_What to do_
Give back, exactly as written, the lines from the beginning of the listing through the one that contains "BRN = simple_mat('leather_patch', (.20, .09, .05), .6);".

* begin Supplied data *

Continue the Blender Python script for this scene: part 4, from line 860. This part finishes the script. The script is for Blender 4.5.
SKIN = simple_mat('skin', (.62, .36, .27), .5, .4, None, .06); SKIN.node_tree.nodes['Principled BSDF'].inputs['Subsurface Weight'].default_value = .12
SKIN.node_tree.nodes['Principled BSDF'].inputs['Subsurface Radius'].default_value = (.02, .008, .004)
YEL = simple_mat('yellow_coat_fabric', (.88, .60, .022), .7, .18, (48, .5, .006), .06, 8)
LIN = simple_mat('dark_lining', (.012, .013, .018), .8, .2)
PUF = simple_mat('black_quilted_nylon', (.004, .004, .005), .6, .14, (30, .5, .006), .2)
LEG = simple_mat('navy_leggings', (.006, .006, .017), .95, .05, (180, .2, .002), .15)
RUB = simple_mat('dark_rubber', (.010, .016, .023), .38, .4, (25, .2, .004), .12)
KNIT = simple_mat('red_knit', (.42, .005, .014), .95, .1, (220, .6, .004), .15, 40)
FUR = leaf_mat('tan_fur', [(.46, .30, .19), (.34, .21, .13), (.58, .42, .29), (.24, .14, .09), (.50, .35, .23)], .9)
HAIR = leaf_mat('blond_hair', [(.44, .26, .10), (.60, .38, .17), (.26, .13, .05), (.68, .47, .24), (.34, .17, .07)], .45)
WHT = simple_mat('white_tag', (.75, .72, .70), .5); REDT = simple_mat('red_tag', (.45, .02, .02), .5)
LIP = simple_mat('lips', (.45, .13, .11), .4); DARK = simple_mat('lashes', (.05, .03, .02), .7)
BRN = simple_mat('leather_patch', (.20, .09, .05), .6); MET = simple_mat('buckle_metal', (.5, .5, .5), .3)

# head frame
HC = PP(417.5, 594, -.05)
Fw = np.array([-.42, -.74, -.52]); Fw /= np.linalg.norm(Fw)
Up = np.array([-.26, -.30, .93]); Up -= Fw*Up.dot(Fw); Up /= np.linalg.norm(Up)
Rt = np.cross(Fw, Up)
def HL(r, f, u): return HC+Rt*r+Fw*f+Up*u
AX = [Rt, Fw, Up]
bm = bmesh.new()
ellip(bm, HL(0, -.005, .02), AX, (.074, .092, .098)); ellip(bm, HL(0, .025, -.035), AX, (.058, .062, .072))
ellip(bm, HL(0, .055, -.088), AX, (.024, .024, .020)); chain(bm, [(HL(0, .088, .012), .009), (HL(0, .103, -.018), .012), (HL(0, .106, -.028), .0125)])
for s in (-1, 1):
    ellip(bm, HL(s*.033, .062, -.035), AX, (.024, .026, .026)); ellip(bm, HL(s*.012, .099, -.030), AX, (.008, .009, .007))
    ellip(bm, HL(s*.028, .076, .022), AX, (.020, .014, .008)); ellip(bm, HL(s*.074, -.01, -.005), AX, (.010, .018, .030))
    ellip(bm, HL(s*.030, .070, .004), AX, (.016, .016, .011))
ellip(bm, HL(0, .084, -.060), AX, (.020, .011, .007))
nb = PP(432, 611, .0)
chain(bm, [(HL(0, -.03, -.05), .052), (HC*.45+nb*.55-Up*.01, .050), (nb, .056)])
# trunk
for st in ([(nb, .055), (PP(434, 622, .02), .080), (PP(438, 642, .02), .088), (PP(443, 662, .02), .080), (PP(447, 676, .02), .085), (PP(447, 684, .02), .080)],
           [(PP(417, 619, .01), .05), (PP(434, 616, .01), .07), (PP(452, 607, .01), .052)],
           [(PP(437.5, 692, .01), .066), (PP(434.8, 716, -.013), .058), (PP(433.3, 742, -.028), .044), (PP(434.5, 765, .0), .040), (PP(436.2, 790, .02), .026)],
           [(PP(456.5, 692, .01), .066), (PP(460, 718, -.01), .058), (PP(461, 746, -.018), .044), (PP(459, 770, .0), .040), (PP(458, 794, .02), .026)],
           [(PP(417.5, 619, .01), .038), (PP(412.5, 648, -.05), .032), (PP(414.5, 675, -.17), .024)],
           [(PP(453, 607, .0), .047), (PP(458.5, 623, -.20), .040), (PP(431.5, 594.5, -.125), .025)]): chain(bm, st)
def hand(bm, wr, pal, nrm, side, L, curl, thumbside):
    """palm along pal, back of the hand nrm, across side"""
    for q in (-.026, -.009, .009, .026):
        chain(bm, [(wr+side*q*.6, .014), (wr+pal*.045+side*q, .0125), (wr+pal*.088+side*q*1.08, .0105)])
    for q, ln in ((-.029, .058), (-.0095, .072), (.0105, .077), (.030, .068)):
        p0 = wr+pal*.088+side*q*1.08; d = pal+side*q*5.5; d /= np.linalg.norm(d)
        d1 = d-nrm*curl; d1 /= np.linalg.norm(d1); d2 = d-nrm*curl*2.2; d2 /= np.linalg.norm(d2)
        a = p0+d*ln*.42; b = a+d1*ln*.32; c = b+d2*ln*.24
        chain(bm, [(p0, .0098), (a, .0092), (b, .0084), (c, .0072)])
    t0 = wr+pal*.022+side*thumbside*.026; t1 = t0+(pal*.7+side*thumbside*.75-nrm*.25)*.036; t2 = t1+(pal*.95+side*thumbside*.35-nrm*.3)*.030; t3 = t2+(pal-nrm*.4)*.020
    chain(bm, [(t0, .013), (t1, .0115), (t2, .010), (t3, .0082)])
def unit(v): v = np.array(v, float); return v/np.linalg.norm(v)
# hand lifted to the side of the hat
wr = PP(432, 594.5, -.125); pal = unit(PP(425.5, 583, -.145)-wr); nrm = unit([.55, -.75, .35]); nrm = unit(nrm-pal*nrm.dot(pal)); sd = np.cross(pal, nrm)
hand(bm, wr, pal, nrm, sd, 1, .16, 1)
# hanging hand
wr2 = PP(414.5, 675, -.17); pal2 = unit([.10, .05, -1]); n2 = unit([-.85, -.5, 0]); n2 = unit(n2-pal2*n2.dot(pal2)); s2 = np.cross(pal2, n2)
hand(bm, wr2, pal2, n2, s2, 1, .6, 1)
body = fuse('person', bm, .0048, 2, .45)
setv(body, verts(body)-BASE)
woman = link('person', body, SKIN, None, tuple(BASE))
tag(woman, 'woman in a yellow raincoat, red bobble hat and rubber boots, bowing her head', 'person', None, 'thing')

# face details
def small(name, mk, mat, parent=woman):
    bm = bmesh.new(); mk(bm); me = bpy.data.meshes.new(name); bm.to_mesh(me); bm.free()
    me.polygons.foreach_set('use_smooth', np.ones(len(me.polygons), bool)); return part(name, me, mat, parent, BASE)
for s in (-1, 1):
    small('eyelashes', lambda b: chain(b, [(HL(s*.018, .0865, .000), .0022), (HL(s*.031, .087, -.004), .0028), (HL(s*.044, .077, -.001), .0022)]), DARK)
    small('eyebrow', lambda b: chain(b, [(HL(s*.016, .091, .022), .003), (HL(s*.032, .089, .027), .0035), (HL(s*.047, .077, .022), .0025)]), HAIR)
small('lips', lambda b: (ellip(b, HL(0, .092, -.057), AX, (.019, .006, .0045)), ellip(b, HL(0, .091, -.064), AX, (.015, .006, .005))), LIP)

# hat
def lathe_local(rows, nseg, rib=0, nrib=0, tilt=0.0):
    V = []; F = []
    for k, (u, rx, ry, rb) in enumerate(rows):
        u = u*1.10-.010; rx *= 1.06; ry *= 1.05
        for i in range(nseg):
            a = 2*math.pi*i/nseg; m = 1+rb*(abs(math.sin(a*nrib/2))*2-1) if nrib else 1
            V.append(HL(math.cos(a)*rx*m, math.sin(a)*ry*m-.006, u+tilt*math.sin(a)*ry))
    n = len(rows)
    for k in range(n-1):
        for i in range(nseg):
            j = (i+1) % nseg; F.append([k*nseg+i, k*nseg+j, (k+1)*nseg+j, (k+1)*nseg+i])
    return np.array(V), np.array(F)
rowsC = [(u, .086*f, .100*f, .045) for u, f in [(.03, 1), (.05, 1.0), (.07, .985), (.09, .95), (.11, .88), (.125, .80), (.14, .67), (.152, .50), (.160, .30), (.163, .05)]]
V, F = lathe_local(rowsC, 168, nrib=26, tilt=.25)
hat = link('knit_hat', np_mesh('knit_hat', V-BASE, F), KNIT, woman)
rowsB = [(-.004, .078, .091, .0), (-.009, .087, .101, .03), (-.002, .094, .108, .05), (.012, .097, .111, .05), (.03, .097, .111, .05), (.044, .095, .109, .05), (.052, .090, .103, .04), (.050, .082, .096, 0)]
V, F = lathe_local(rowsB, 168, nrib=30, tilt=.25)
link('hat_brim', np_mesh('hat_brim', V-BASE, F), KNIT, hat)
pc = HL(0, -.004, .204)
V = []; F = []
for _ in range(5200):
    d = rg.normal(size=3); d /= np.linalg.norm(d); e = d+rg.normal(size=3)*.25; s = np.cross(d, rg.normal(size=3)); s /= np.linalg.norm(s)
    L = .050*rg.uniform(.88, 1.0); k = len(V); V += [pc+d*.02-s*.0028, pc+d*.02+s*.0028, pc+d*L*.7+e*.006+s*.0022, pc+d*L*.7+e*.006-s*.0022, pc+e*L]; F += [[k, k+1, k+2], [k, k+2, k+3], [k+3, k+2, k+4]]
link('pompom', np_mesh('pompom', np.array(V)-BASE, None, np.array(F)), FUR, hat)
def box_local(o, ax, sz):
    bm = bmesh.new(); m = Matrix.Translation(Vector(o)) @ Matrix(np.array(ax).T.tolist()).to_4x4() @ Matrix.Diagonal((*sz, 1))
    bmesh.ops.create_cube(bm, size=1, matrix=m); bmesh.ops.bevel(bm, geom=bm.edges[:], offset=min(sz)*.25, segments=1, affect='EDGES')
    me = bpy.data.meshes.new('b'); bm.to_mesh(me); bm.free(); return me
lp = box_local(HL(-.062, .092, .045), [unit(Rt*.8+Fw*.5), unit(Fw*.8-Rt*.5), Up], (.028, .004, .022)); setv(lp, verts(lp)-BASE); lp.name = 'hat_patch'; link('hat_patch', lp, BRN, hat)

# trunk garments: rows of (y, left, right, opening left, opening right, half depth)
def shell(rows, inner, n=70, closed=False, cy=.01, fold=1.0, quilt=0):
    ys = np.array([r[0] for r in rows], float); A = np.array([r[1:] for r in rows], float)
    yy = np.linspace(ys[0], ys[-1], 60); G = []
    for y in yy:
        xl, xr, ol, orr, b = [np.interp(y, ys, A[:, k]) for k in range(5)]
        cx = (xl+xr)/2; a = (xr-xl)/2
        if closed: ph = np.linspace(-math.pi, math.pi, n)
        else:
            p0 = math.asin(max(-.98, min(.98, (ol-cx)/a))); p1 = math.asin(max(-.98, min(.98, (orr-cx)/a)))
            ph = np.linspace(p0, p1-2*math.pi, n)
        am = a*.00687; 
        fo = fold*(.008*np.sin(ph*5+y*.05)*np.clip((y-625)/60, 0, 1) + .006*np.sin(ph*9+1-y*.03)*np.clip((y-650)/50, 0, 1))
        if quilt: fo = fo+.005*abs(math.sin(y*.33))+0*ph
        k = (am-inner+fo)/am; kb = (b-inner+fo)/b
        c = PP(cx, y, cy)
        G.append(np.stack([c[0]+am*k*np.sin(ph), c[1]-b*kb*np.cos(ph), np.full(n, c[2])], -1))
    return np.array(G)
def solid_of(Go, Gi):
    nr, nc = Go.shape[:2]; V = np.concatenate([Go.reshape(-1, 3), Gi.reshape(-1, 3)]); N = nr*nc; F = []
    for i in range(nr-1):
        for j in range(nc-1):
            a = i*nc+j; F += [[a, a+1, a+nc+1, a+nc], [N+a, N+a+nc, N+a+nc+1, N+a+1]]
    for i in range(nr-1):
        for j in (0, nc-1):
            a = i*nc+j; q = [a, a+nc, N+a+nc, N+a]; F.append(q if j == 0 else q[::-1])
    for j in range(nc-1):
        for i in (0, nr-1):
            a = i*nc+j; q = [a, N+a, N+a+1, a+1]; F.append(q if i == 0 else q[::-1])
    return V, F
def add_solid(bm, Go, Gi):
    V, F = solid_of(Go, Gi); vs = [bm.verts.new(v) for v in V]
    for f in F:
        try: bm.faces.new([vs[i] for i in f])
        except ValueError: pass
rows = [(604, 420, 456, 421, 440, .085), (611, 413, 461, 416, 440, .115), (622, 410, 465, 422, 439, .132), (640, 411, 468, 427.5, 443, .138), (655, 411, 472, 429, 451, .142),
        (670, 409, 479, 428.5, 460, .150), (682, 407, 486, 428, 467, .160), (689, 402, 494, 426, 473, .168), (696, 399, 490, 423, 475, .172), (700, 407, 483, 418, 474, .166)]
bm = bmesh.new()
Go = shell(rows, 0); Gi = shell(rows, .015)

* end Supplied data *

_Solution below_
Continue the Blender Python script for this scene: part 4, from line 860. This part finishes the script. The script is for Blender 4.5.
SKIN = simple_mat('skin', (.62, .36, .27), .5, .4, None, .06); SKIN.node_tree.nodes['Principled BSDF'].inputs['Subsurface Weight'].default_value = .12
SKIN.node_tree.nodes['Principled BSDF'].inputs['Subsurface Radius'].default_value = (.02, .008, .004)
YEL = simple_mat('yellow_coat_fabric', (.88, .60, .022), .7, .18, (48, .5, .006), .06, 8)
LIN = simple_mat('dark_lining', (.012, .013, .018), .8, .2)
PUF = simple_mat('black_quilted_nylon', (.004, .004, .005), .6, .14, (30, .5, .006), .2)
LEG = simple_mat('navy_leggings', (.006, .006, .017), .95, .05, (180, .2, .002), .15)
RUB = simple_mat('dark_rubber', (.010, .016, .023), .38, .4, (25, .2, .004), .12)
KNIT = simple_mat('red_knit', (.42, .005, .014), .95, .1, (220, .6, .004), .15, 40)
FUR = leaf_mat('tan_fur', [(.46, .30, .19), (.34, .21, .13), (.58, .42, .29), (.24, .14, .09), (.50, .35, .23)], .9)
HAIR = leaf_mat('blond_hair', [(.44, .26, .10), (.60, .38, .17), (.26, .13, .05), (.68, .47, .24), (.34, .17, .07)], .45)
WHT = simple_mat('white_tag', (.75, .72, .70), .5); REDT = simple_mat('red_tag', (.45, .02, .02), .5)
LIP = simple_mat('lips', (.45, .13, .11), .4); DARK = simple_mat('lashes', (.05, .03, .02), .7)
BRN = simple_mat('leather_patch', (.20, .09, .05), .6); MET = simple_mat('buckle_metal', (.5, .5, .5), .3)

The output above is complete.